The MIAM was made compulsory by the coalition Government with the aim of increasing access to mediation: the theory being that as more couples are exposed at MIAM to the concept of mediating settlements, the more they’d understand the benefits of doing so. And so three figures would rise, almost naturally:

  • the number of couples attending MIAMs;
  • the number starting full mediation; and
  • the percentage rate of conversion from MIAM through to mediation.

Yet the data shows this theory hasn’t translated into practice. In relation to a), Ministry of Justice (MoJ)/Legal Aid Agency (LAA) figures show the number of MIAMs in late 2017 fell by an eighth compared with same period the year before. That’s those assessment meetings that are supposedly now ‘compulsory’.

And for b), from the same official sources, full mediation starts fell by 15% in the same period, and are now at their lowest for years.

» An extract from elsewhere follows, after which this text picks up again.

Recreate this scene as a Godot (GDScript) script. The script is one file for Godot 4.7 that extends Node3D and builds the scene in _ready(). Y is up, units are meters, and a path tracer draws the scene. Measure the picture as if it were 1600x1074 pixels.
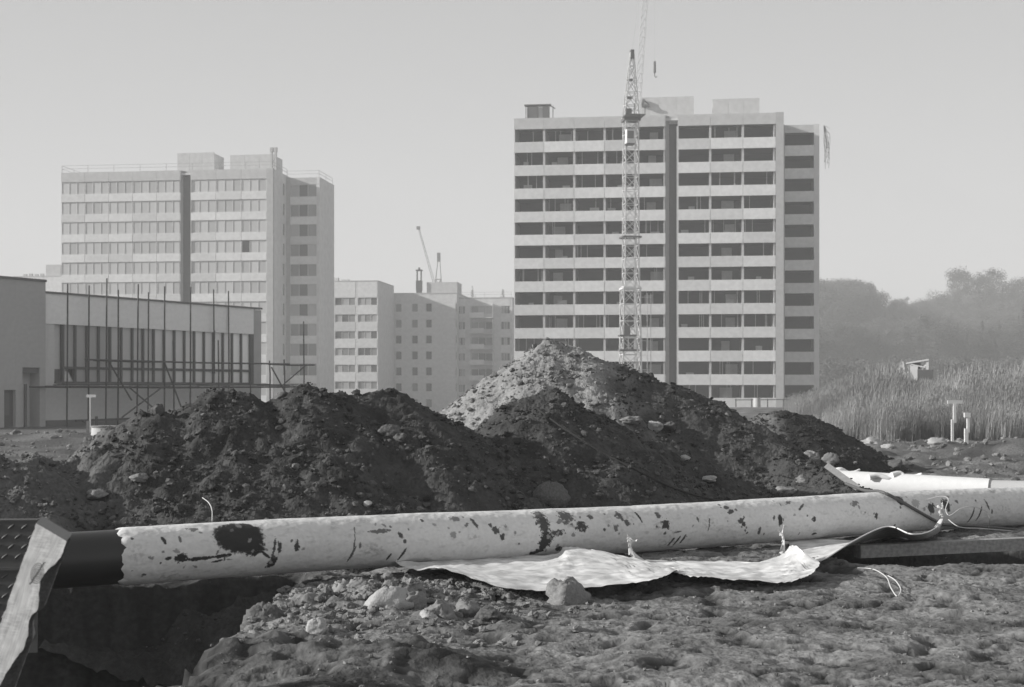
extends Node3D

# ---------------------------------------------------------------- constants and small tools
const FOCAL := 2222.0        # lens in pixels of a 1600 pixel wide frame (a 50 mm lens)
const HORIZON := 608.0
const EYE := 1.6
const SOIL := 0.6            # albedo of the soil materials, which the vertex tones scale down

var rng := RandomNumberGenerator.new()
var n_big := FastNoiseLite.new()
var n_mid := FastNoiseLite.new()
var n_cell := FastNoiseLite.new()
var M := {}
var used_names := {}

func at(px: float, py: float, d: float) -> Vector3:
	return Vector3((px - 800.0) / FOCAL * d, EYE + (HORIZON - py) / FOCAL * d, -d)

func on_ground(px: float, py: float, h: float) -> Vector3:
	return at(px, py, (EYE - h) * FOCAL / (py - HORIZON))

func grey(v: float) -> Color:
	return Color(v, v, v).linear_to_srgb()

func numbered(called: String, parent: Node) -> String:
	var key := str(parent.get_instance_id()) + called
	var n: int = used_names.get(key, 0)
	used_names[key] = n + 1
	return called if n == 0 else "%s_%03d" % [called, n]

func put(o: Node3D, called: String, parent: Node = self) -> Node3D:
	o.name = numbered(called, parent)
	parent.add_child(o, true)
	return o

func tag(o: Node3D, label: String, category: String, group := "", kind := "") -> Node3D:
	if label: o.set_meta("label", label)
	if category: o.set_meta("category", category)
	if group: o.set_meta("group", group)
	if kind: o.set_meta("kind", kind)
	return o

func base(called: String, where: Vector3, turn := 0.0) -> Node3D:
	var o := Node3D.new()
	put(o, called)
	o.position = where
	o.rotation.y = turn
	return o

func show_mesh(m: Mesh, called: String, mat: Material, parent: Node = self, where := Transform3D()) -> MeshInstance3D:
	var o := MeshInstance3D.new()
	o.mesh = m
	o.material_override = mat
	put(o, called, parent)
	o.transform = where
	return o

func noise(freq: float, kind: int, octaves: int, sd: int) -> FastNoiseLite:
	var n := FastNoiseLite.new()
	n.noise_type = kind
	n.frequency = freq
	n.fractal_type = FastNoiseLite.FRACTAL_FBM if octaves > 1 else FastNoiseLite.FRACTAL_NONE
	n.fractal_octaves = octaves
	n.seed = sd
	return n

func tone_texture(freq: float, octaves: int, lo: float, hi: float, sd: int, size := 512, kind := FastNoiseLite.TYPE_SIMPLEX_SMOOTH) -> NoiseTexture2D:
	var t := NoiseTexture2D.new()
	t.width = size; t.height = size
	t.seamless = true
	t.noise = noise(freq, kind, octaves, sd)
	var g := Gradient.new()
	g.set_color(0, grey(lo)); g.set_color(1, grey(hi))
	g.set_offset(0, 0.15); g.set_offset(1, 0.85)
	t.color_ramp = g
	return t

func bump_texture(freq: float, octaves: int, strength: float, sd: int, size := 512) -> NoiseTexture2D:
	var t := NoiseTexture2D.new()
	t.width = size; t.height = size
	t.seamless = true
	t.as_normal_map = true
	t.bump_strength = strength
	t.noise = noise(freq, FastNoiseLite.TYPE_SIMPLEX_SMOOTH, octaves, sd)
	return t

func mat(v: float, rough := 0.9, tone: Texture2D = null, tile := 1.0, bump: Texture2D = null, bump_scale := 1.0) -> StandardMaterial3D:
	var m := StandardMaterial3D.new()
	m.albedo_color = grey(v)
	m.roughness = rough
	if tone:
		m.albedo_texture = tone
	if bump:
		m.normal_enabled = true
		m.normal_texture = bump
		m.normal_scale = bump_scale
	if tone or bump:
		m.uv1_triplanar = true
		m.uv1_world_triplanar = true
		m.uv1_scale = Vector3.ONE / tile
	return m

# ---------------------------------------------------------------- mesh tools
func begin() -> SurfaceTool:
	var st := SurfaceTool.new()
	st.begin(Mesh.PRIMITIVE_TRIANGLES)
	return st

func quad(st: SurfaceTool, a: Vector3, b: Vector3, c: Vector3, d: Vector3, out: Vector3) -> void:
	var n := (c - a).cross(b - a)
	if n.length_squared() < 1e-14:
		n = (d - a).cross(c - a)
	n = n.normalized()
	if n.dot(out) < 0.0:
		var s := b
		b = d
		d = s
		n = -n
	for v in [[a, Vector2(0, 1)], [b, Vector2(1, 1)], [c, Vector2(1, 0)], [a, Vector2(0, 1)], [c, Vector2(1, 0)], [d, Vector2(0, 0)]]:
		st.set_normal(n)
		st.set_uv(v[1])
		st.add_vertex(v[0])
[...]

Conversely applications to court rose by five per cent in the same period and Cafcass reports another increase of three per cent in their private law caseload, the third successive increase since 2014.

In light of these trends what are family mediators to do if we’re to ensure more couples mediate settlements? We can – and do – try to persuade policy-makers to study the impact of their recent pro-mediation legislation: urging them to monitor and enforce it as necessary. But Brexit pressures appear to be obscuring the vision of Ministers from most other policy areas, including family law.

So in the meantime mediators perhaps need to look closer to home, to things we can control, at least to a greater or lesser extent. That’s the data for c). Having got couples in the room, why do so many decide against pursuing mediation?

As the founders of the concept of family mediation over 30 years ago – and the largest provider in England and Wales - we acknowledge mediation isn’t right for everyone. But even with that caveat the national conversion is lower than it ought to be. A couple of explanations come to mind.

First is that perhaps too many of those offering ‘mediation’ are not themselves completely sold on the process. There may be a number of reasons, ranging from genuine professional scepticism through to commercial interests driving judgments: if couples follow costly litigation processes rather than mediation it will more lucrative for the provider. So why on earth bother encouraging them to mediate?

For non-profit mediators that clouding of judgement doesn’t enter the fray. And so I‘m proud that NFM’s data bucks the trends I’ve outlined. Whilst MoJ/LAA data showed national figures in steep decline, NFM mediation starts rose in 2017 by 18% compared with 2016. And our conversion rate from MIAM to mediation of 36% in 2017 is good. But not good enough!

Our non-profit accredited family mediators are of course convinced in their own minds of the value of the profession they practice. But perhaps they need to become more skilful with persuasion skills to help couples fully understand that reaching settlements using family mediation will be quicker, cheaper and less stressful than the costly, lengthy and acrimonious alternatives.

Mediators cannot control Government stasis on supporting family mediation as a means of increasing take-up. But they can influence take-up, starting with the people they have in the room. Incidentally I believe that, having introduced compulsory MIAMs, policy-makers too should be examining ways of improving national conversion rates.

Hiking up the rate will be great for family mediation as a principled process – but most importantly it will ensure more families are able to shape their own futures instead of handing control to a family court judge.